_EXERCISE_
Search the material for "objects" and show all lines that contain it.

_SUPPLIED MATERIAL_
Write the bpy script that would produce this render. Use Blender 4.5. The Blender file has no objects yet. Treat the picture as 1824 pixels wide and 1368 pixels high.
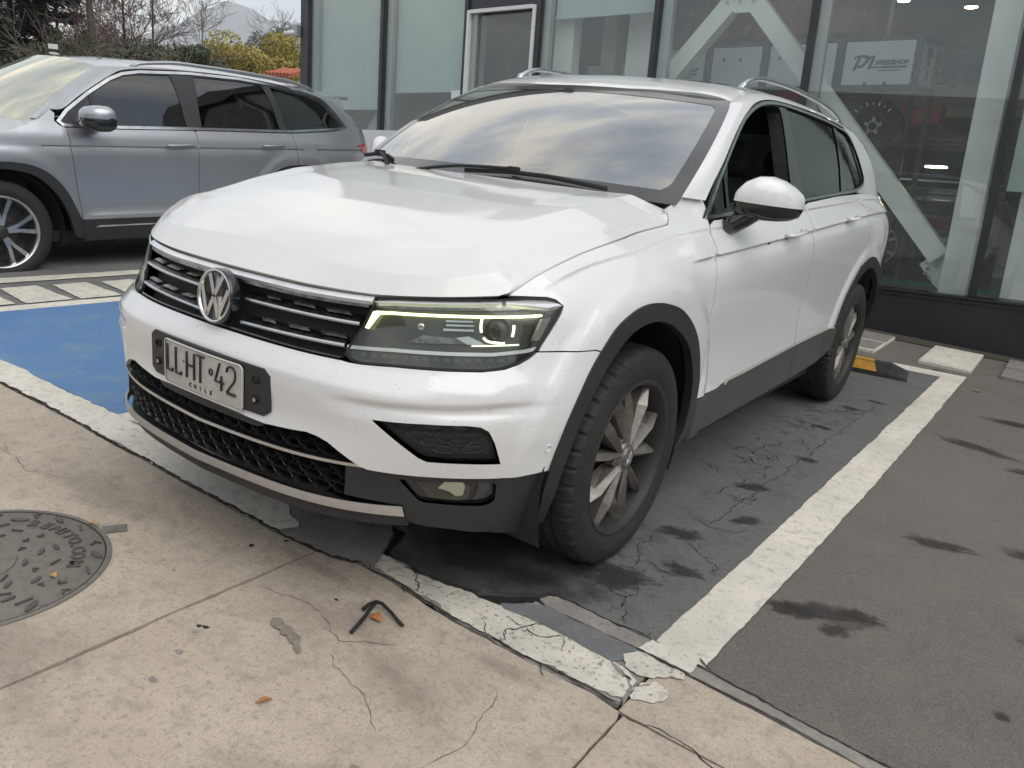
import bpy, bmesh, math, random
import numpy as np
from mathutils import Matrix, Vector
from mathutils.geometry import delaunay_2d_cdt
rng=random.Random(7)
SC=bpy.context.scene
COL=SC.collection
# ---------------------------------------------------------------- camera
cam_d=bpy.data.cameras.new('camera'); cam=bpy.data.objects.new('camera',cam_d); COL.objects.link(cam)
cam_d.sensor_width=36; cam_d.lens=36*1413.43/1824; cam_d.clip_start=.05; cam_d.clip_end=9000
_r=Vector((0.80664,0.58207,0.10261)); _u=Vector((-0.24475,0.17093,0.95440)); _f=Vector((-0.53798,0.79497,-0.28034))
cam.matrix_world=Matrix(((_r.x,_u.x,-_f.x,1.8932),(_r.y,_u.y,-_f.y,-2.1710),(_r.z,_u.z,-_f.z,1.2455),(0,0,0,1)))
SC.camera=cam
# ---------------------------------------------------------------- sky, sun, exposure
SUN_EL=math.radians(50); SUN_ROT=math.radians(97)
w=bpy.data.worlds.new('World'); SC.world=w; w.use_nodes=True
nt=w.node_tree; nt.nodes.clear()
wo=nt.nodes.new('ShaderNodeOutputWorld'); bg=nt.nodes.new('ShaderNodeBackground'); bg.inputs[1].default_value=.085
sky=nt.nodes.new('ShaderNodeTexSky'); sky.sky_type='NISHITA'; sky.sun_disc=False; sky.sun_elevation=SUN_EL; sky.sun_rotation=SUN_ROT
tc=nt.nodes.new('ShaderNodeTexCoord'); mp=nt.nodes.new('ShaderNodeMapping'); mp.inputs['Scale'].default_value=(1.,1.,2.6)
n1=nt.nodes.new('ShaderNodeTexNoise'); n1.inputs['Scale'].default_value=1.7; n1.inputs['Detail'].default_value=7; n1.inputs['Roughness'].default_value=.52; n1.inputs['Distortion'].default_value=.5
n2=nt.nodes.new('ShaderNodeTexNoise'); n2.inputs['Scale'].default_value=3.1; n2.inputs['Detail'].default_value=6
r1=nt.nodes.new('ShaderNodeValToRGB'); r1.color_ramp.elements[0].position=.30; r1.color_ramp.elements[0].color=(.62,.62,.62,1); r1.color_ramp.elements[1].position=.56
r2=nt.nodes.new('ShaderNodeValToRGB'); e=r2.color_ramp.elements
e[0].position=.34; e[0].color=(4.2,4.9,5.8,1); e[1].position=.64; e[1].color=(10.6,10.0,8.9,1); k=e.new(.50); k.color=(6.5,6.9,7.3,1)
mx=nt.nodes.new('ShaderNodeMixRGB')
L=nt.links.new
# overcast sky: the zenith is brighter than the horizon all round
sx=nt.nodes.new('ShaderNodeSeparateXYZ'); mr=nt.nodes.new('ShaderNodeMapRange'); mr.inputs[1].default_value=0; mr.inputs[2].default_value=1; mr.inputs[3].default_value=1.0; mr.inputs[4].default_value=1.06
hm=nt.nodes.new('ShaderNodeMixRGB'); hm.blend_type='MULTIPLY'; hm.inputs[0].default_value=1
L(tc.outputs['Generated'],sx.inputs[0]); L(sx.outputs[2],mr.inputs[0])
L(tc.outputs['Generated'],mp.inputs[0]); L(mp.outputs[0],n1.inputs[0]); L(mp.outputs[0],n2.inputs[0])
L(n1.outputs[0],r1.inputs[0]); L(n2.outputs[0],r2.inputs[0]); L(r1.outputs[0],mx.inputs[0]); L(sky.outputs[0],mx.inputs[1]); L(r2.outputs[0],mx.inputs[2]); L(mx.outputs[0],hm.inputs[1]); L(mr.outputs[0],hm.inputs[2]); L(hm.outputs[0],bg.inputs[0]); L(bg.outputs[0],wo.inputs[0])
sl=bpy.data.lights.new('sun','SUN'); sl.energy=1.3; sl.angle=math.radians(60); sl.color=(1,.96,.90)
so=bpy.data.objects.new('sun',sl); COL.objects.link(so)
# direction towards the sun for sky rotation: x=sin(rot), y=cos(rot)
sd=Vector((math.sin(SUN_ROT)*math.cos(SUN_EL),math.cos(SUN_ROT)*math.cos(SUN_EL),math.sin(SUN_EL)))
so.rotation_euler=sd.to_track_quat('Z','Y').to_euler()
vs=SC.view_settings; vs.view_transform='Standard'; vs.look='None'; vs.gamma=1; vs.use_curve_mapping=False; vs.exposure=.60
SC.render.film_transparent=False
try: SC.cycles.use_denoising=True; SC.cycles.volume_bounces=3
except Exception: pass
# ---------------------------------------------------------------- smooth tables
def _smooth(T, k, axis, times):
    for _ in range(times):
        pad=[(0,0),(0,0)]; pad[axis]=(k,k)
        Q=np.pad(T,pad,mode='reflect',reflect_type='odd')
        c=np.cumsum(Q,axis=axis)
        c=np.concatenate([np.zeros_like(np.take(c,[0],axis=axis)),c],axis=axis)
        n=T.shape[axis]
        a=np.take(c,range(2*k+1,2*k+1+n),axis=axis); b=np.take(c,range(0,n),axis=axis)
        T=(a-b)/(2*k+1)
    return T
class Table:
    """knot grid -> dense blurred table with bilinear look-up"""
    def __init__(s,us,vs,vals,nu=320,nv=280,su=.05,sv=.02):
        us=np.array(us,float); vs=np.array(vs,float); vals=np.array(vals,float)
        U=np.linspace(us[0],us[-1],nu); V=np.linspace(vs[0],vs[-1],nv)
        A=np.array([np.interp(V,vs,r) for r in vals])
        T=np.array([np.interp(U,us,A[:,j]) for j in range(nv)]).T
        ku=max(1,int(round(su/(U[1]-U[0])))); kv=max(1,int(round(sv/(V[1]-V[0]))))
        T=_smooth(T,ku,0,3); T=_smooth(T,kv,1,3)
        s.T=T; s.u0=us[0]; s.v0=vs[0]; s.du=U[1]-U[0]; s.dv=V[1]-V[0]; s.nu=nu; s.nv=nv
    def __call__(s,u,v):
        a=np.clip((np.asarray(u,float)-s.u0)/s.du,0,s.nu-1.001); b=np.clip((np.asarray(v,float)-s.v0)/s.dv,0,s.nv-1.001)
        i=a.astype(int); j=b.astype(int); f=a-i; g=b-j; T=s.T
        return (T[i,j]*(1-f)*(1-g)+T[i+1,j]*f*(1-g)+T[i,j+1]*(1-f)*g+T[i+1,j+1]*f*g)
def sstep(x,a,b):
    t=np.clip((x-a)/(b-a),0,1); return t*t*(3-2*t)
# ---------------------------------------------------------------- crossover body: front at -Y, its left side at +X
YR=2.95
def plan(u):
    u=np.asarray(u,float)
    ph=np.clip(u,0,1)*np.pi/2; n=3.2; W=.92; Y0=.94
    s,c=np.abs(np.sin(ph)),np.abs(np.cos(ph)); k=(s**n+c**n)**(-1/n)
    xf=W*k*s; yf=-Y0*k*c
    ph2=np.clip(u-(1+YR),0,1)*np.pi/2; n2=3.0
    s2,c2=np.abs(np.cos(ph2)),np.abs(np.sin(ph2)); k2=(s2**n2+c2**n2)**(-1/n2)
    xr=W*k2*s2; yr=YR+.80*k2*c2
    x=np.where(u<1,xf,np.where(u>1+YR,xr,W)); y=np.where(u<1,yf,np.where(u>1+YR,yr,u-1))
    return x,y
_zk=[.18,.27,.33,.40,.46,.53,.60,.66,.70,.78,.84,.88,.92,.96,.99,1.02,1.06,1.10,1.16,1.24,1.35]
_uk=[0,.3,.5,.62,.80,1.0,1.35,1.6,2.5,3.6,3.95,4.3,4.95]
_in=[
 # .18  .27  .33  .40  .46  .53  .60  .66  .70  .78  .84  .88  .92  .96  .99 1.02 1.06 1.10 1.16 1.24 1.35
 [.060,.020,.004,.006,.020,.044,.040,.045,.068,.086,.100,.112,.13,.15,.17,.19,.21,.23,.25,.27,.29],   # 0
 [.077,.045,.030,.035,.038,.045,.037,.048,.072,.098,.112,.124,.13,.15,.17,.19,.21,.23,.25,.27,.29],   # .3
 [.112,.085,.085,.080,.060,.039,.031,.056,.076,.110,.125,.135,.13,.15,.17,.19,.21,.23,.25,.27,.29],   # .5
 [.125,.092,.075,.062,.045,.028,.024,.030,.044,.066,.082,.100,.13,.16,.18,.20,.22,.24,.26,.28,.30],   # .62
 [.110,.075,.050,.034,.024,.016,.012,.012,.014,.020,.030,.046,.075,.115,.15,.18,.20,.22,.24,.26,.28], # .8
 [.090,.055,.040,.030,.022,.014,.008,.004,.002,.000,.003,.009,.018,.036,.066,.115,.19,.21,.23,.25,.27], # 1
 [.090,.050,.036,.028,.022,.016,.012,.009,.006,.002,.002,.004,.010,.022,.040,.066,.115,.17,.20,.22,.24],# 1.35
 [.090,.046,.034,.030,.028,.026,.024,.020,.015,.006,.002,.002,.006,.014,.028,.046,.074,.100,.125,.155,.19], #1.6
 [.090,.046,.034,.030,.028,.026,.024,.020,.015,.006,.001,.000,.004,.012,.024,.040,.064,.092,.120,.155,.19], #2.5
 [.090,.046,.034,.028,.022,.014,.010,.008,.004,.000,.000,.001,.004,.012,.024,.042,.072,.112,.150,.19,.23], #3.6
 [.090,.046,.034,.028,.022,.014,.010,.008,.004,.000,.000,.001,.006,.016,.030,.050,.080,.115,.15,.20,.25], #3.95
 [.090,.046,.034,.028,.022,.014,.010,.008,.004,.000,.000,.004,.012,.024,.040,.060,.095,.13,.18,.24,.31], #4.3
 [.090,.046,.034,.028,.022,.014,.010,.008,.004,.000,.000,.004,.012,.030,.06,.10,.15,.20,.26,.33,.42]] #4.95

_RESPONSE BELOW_
Write the bpy script that would produce this render. Use Blender 4.5. The Blender file has no objects yet. Treat the picture as 1824 pixels wide and 1368 pixels high.
cam_d=bpy.data.cameras.new('camera'); cam=bpy.data.objects.new('camera',cam_d); COL.objects.link(cam)
so=bpy.data.objects.new('sun',sl); COL.objects.link(so)